→ **Work to do**:
Copy everything in the listing below word for word, apart from any images.

→ **Given information**:
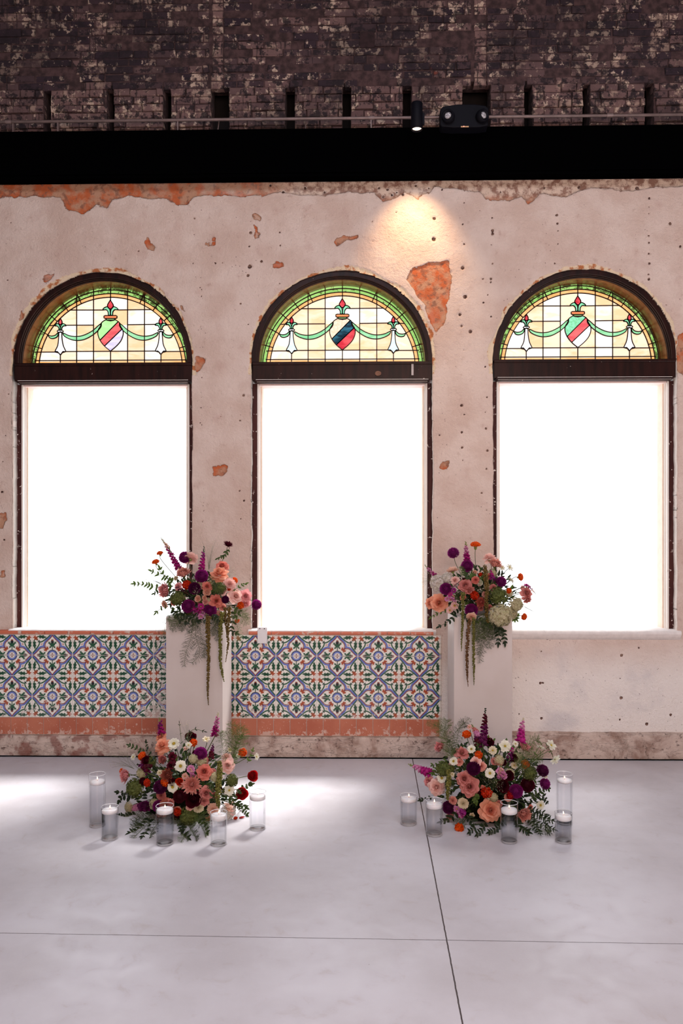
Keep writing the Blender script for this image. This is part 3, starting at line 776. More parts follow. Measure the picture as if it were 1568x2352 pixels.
    # torches
    for fl in (lambda p: p, mir):
        piece('torch', fl([(451, 437), (467, 437), (470, 475), (478, 520), (493, 556), (476, 558), (460, 577), (442, 558), (427, 556), (443, 520), (449, 475)]), torch_mat)
        piece('torch_flame', fl([(460, 350), (470, 370), (468, 384), (460, 389), (451, 384), (450, 370)]), G_DRED)
        piece('torch_leaf', fl([(459, 424), (458, 402), (446, 384), (428, 388), (425, 396), (440, 398), (450, 410), (452, 424)]), G_TEAL)
        piece('torch_leaf', fl([(460, 424), (461, 402), (473, 384), (490, 388), (494, 396), (479, 398), (469, 410), (467, 424)]), G_TEAL)
        piece('torch_ring', fl([(440, 430), (446, 424), (472, 424), (478, 430), (472, 437), (446, 437)]), G_WHITE, smooth=False)
    # centre finial and shield
    piece('finial_flame', [(774, 238), (786, 256), (793, 272), (786, 288), (775, 293), (763, 288), (756, 272), (763, 256)], G_DRED)
    lf = [(774, 332), (772, 300), (756, 280), (736, 286), (728, 298), (748, 298), (760, 312), (763, 332)]
    piece('finial_leaf', lf, G_TEAL); piece('finial_leaf', mir(lf), G_TEAL)
    piece('finial_cup', [(744, 353), (806, 353), (796, 364), (775, 368), (754, 364)], G_LGREEN, smooth=False)
    piece('finial_collar', [(734, 338), (742, 334), (808, 334), (816, 338), (816, 348), (808, 353), (742, 353), (734, 348)], G_ORNG, smooth=False)
    lft = cr([(742, 362), (720, 378), (712, 400), (698, 425), (697, 455), (712, 492), (738, 525), (775, 556)], 5)
    rgt = cr([(808, 362), (830, 378), (838, 400), (852, 425), (854, 455), (840, 492), (812, 525), (775, 556)], 5)
    # split by the diagonal band
    def side(p): return (p[1] - 486) * (822 - 711) - (p[0] - 711) * (374 - 486)   # below/right of the upper edge is positive
    def side2(p): return (p[1] - 520) * (852 - 742) - (p[0] - 742) * (415 - 520)
    outl = [(742, 362)] + [(808, 362)] + rgt[1:] + lft[::-1][1:]
    piece('shield_top', clip(outl, side, -1), shield_cols[0], smooth=False)
    piece('shield_band', clip(clip(outl, side, 1), side2, -1), shield_cols[1], smooth=False)
    piece('shield_base', clip(outl, side2, 1), shield_cols[2], smooth=False)
    lead.build('lead_came', M_LEAD, g)
    # transom rail
    mb = MB(); mb.box(cx - .672, cx + .672, .018, .20, 2.815 + dz, 2.954 + dz); mb.box(cx - .672, cx + .672, .010, .06, 2.930 + dz, 2.950 + dz)
    mb.box(cx - .655, cx + .655, .012, .08, 2.805 + dz, 2.818 + dz); mb.box(cx - .645, cx + .645, .026, .20, 2.796 + dz, 2.806 + dz)
    tr = mb.build('transom', M_DWOOD, root); bevel(tr, .003)
    mb = MB(); mb.box(cx - .645, cx + .645, .0105, .014, 2.8175 + dz, 2.8205 + dz); mb.box(cx - .64, cx + .64, .024, .028, 2.803 + dz, 2.8055 + dz)
    mb.build('paint_line', M_WPAINT, tr)
    # stiles, stops, jambs
    for s in (-1, 1):
        def bx(mb_, a, b_, *r): mb_.box(min(cx + s * a, cx + s * b_), max(cx + s * a, cx + s * b_), *r)
        mb = MB(); bx(mb, .640, .690, .080, .26, ZB - .01, 2.80 + dz)
        o = mb.build('stile', M_BSTILE, root)
        mb = MB(); bx(mb, .628, .642, .070, .26, ZB - .01, 2.80 + dz); bx(mb, .620, .630, .100, .26, ZB - .01, 2.80 + dz)
        o = mb.build('stop', M_WPAINT, root); bevel(o, .003)
        mb = MB(); bx(mb, .610, .624, .118, .26, ZB - .01, 2.80 + dz); mb.build('jamb', M_CREAM, root)
    mb = MB(); mb.box(cx - .625, cx + .625, .075, .26, 2.785 + dz, 2.80 + dz); mb.build('head', M_PINK, root)
    mb = MB(); mb.add([(cx - .63, .222, ZB - .02), (cx + .63, .222, ZB - .02), (cx + .63, .222, 2.80 + dz), (cx - .63, .222, 2.80 + dz)], [(0, 1, 2, 3)]); mb.build('frosted_pane', M_PANE[k], root)
    # sill
    x0, x1 = cx - .70, cx + .70
    mb = MB(); prof = [(-.020, .930), (-.026, .938), (-.022, .945), (-.010, .949), (.10, .951), (.26, .953), (.26, .90), (.0, .90)]
    if k == 2: prof = [(-.006, .905), (-.020, .918), (-.024, .932), (-.016, .944), (.0, .950), (.10, .953), (.26, .955), (.26, .88), (.0, .88)]
    n = 60; vs = []; kk = len(prof); fs = []
    for i in range(n + 1):
        x = x0 + (x1 - x0) * i / n
        for q, (y, z) in enumerate(prof):
            w_ = 0.004 if (k == 2 and q < 5) else .0012
            vs.append((x, y + R.uniform(-w_, w_) * .6, z + R.uniform(-w_, w_) * .5))
    for i in range(n):
        for q in range(kk): fs.append((i * kk + q, (i + 1) * kk + q, (i + 1) * kk + (q + 1) % kk, i * kk + (q + 1) % kk))
    mb.add(vs, fs); mb.build('sill', M_SILL, root, smooth=True, recalc=True)
    return root
w1 = make_window(0, WX[0], 0, 'left arched window, shield in pale green, red and lavender glass', (G_LGREEN, G_RED, G_LAV), G_WHITE)
w2 = make_window(1, WX[1], 0, 'middle arched window, shield in peach, deep blue and red glass', (G_PSPK, G_BLUE, G_DRED), G_ICE)
w3 = make_window(2, WX[2], .010, 'right arched window, shield in teal green, red and white glass', (G_TEAL, G_RED, G_WHITE), G_WHITE)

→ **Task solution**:
Keep writing the Blender script for this image. This is part 3, starting at line 776. More parts follow. Measure the picture as if it were 1568x2352 pixels.
    # torches
    for fl in (lambda p: p, mir):
        piece('torch', fl([(451, 437), (467, 437), (470, 475), (478, 520), (493, 556), (476, 558), (460, 577), (442, 558), (427, 556), (443, 520), (449, 475)]), torch_mat)
        piece('torch_flame', fl([(460, 350), (470, 370), (468, 384), (460, 389), (451, 384), (450, 370)]), G_DRED)
        piece('torch_leaf', fl([(459, 424), (458, 402), (446, 384), (428, 388), (425, 396), (440, 398), (450, 410), (452, 424)]), G_TEAL)
        piece('torch_leaf', fl([(460, 424), (461, 402), (473, 384), (490, 388), (494, 396), (479, 398), (469, 410), (467, 424)]), G_TEAL)
        piece('torch_ring', fl([(440, 430), (446, 424), (472, 424), (478, 430), (472, 437), (446, 437)]), G_WHITE, smooth=False)
    # centre finial and shield
    piece('finial_flame', [(774, 238), (786, 256), (793, 272), (786, 288), (775, 293), (763, 288), (756, 272), (763, 256)], G_DRED)
    lf = [(774, 332), (772, 300), (756, 280), (736, 286), (728, 298), (748, 298), (760, 312), (763, 332)]
    piece('finial_leaf', lf, G_TEAL); piece('finial_leaf', mir(lf), G_TEAL)
    piece('finial_cup', [(744, 353), (806, 353), (796, 364), (775, 368), (754, 364)], G_LGREEN, smooth=False)
    piece('finial_collar', [(734, 338), (742, 334), (808, 334), (816, 338), (816, 348), (808, 353), (742, 353), (734, 348)], G_ORNG, smooth=False)
    lft = cr([(742, 362), (720, 378), (712, 400), (698, 425), (697, 455), (712, 492), (738, 525), (775, 556)], 5)
    rgt = cr([(808, 362), (830, 378), (838, 400), (852, 425), (854, 455), (840, 492), (812, 525), (775, 556)], 5)
    # split by the diagonal band
    def side(p): return (p[1] - 486) * (822 - 711) - (p[0] - 711) * (374 - 486)   # below/right of the upper edge is positive
    def side2(p): return (p[1] - 520) * (852 - 742) - (p[0] - 742) * (415 - 520)
    outl = [(742, 362)] + [(808, 362)] + rgt[1:] + lft[::-1][1:]
    piece('shield_top', clip(outl, side, -1), shield_cols[0], smooth=False)
    piece('shield_band', clip(clip(outl, side, 1), side2, -1), shield_cols[1], smooth=False)
    piece('shield_base', clip(outl, side2, 1), shield_cols[2], smooth=False)
    lead.build('lead_came', M_LEAD, g)
    # transom rail
    mb = MB(); mb.box(cx - .672, cx + .672, .018, .20, 2.815 + dz, 2.954 + dz); mb.box(cx - .672, cx + .672, .010, .06, 2.930 + dz, 2.950 + dz)
    mb.box(cx - .655, cx + .655, .012, .08, 2.805 + dz, 2.818 + dz); mb.box(cx - .645, cx + .645, .026, .20, 2.796 + dz, 2.806 + dz)
    tr = mb.build('transom', M_DWOOD, root); bevel(tr, .003)
    mb = MB(); mb.box(cx - .645, cx + .645, .0105, .014, 2.8175 + dz, 2.8205 + dz); mb.box(cx - .64, cx + .64, .024, .028, 2.803 + dz, 2.8055 + dz)
    mb.build('paint_line', M_WPAINT, tr)
    # stiles, stops, jambs
    for s in (-1, 1):
        def bx(mb_, a, b_, *r): mb_.box(min(cx + s * a, cx + s * b_), max(cx + s * a, cx + s * b_), *r)
        mb = MB(); bx(mb, .640, .690, .080, .26, ZB - .01, 2.80 + dz)
        o = mb.build('stile', M_BSTILE, root)
        mb = MB(); bx(mb, .628, .642, .070, .26, ZB - .01, 2.80 + dz); bx(mb, .620, .630, .100, .26, ZB - .01, 2.80 + dz)
        o = mb.build('stop', M_WPAINT, root); bevel(o, .003)
        mb = MB(); bx(mb, .610, .624, .118, .26, ZB - .01, 2.80 + dz); mb.build('jamb', M_CREAM, root)
    mb = MB(); mb.box(cx - .625, cx + .625, .075, .26, 2.785 + dz, 2.80 + dz); mb.build('head', M_PINK, root)
    mb = MB(); mb.add([(cx - .63, .222, ZB - .02), (cx + .63, .222, ZB - .02), (cx + .63, .222, 2.80 + dz), (cx - .63, .222, 2.80 + dz)], [(0, 1, 2, 3)]); mb.build('frosted_pane', M_PANE[k], root)
    # sill
    x0, x1 = cx - .70, cx + .70
    mb = MB(); prof = [(-.020, .930), (-.026, .938), (-.022, .945), (-.010, .949), (.10, .951), (.26, .953), (.26, .90), (.0, .90)]
    if k == 2: prof = [(-.006, .905), (-.020, .918), (-.024, .932), (-.016, .944), (.0, .950), (.10, .953), (.26, .955), (.26, .88), (.0, .88)]
    n = 60; vs = []; kk = len(prof); fs = []
    for i in range(n + 1):
        x = x0 + (x1 - x0) * i / n
        for q, (y, z) in enumerate(prof):
            w_ = 0.004 if (k == 2 and q < 5) else .0012
            vs.append((x, y + R.uniform(-w_, w_) * .6, z + R.uniform(-w_, w_) * .5))
    for i in range(n):
        for q in range(kk): fs.append((i * kk + q, (i + 1) * kk + q, (i + 1) * kk + (q + 1) % kk, i * kk + (q + 1) % kk))
    mb.add(vs, fs); mb.build('sill', M_SILL, root, smooth=True, recalc=True)
    return root
w1 = make_window(0, WX[0], 0, 'left arched window, shield in pale green, red and lavender glass', (G_LGREEN, G_RED, G_LAV), G_WHITE)
w2 = make_window(1, WX[1], 0, 'middle arched window, shield in peach, deep blue and red glass', (G_PSPK, G_BLUE, G_DRED), G_ICE)
w3 = make_window(2, WX[2], .010, 'right arched window, shield in teal green, red and white glass', (G_TEAL, G_RED, G_WHITE), G_WHITE)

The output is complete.